Graham Reid | | 1 min read
Anyone watching "developments" in that collision of Israel and Palestine these days can't but feel this disputed ground is, sooner rather than later, going to be just scorched earth.
And neither Palestinian nor Israeli natonalists are going to survive the firestorm of their own making.
But . . .
Politics aside -- if that is ever possible in thiat narrow world where righteous indignation, utterly fucked-up religious/political positions and generations of retaliation can ever be resolved -- then . . .
We here have the remote luxury of looking beyond territory and the various factions' need to prevail.
We, like many musicians, try to take the long view.
When the poet Mahmoud Darwish died in 2008 at age 66, the Palestinian people lost one of their greatest writers and political voices. His inspirational work spoke of spiritual and temporal loss, a people in exile and a yearning for reconciliation.
Lebanon-born oud player and composer Marcel Khalife was so moved by Darwish's work that he adapted a number of pieces for his repertoire, and the poet remains a guiding light in his life and music.

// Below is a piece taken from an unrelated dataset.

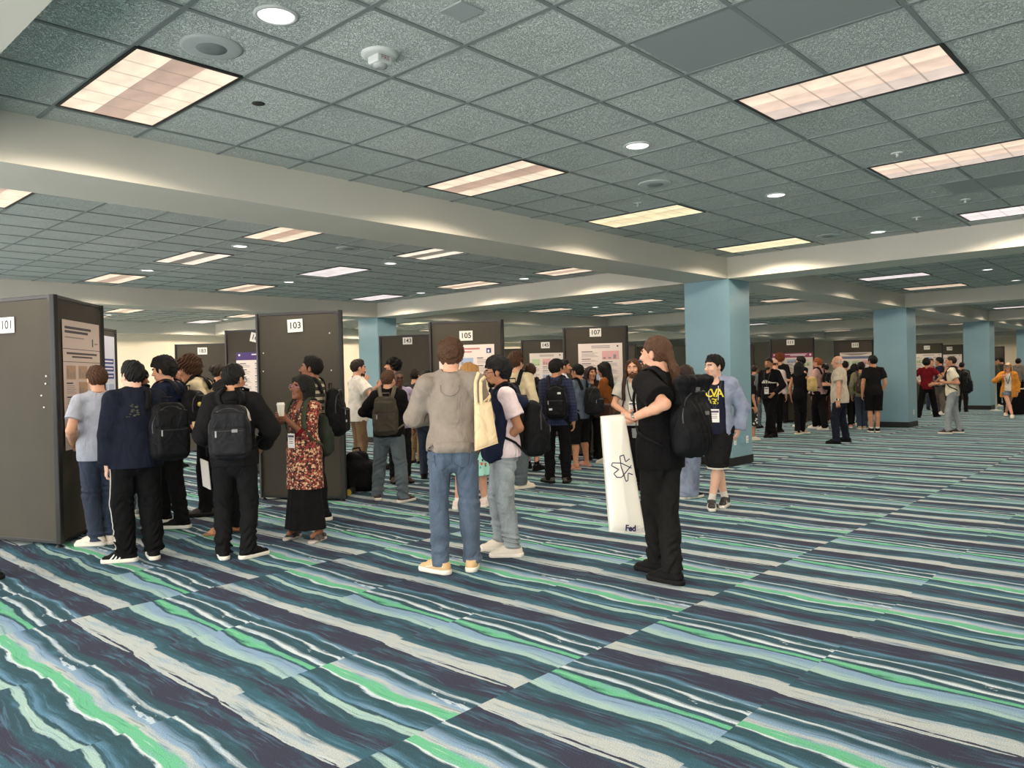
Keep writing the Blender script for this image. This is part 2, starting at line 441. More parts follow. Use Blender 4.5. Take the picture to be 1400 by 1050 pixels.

Here with his sons Rami on piano (a graduate of Juilliard) and Bachar (a cross-genre percussion graduate from France), Marcel explores that emotional spirit again and it impels this music to great heights.
Although his sons have made independent names for themselves in the crossover of world music, jazz and orchestral works, this 14-piece collection is a tapestry songs and spare instrumentals based on a lengthy love poem by Darwish. The focus is on the Arabic tradition in engrossing miniatures and profoundly emotional singing.
Pieces like the moving “Nassiti” — which opens with elegant minimalism — transcend language and cultural divides to convey a deep sense of sadness with just enough suggestions of hope.
As much as it comes from a long tradition and also reaches to the Islamic history in Southern Spain, this collection also sounds utterly contemporary as their individual musical influences from Rami's Western classical allusions and Bachar's jazz-like accents are woven through.
The brief “Faracha” is an almost avant-garde expression of the tradition.
Engrossing.
And beyond politics . . . although we aren't so stupid to think this isn't, at some base level, "political".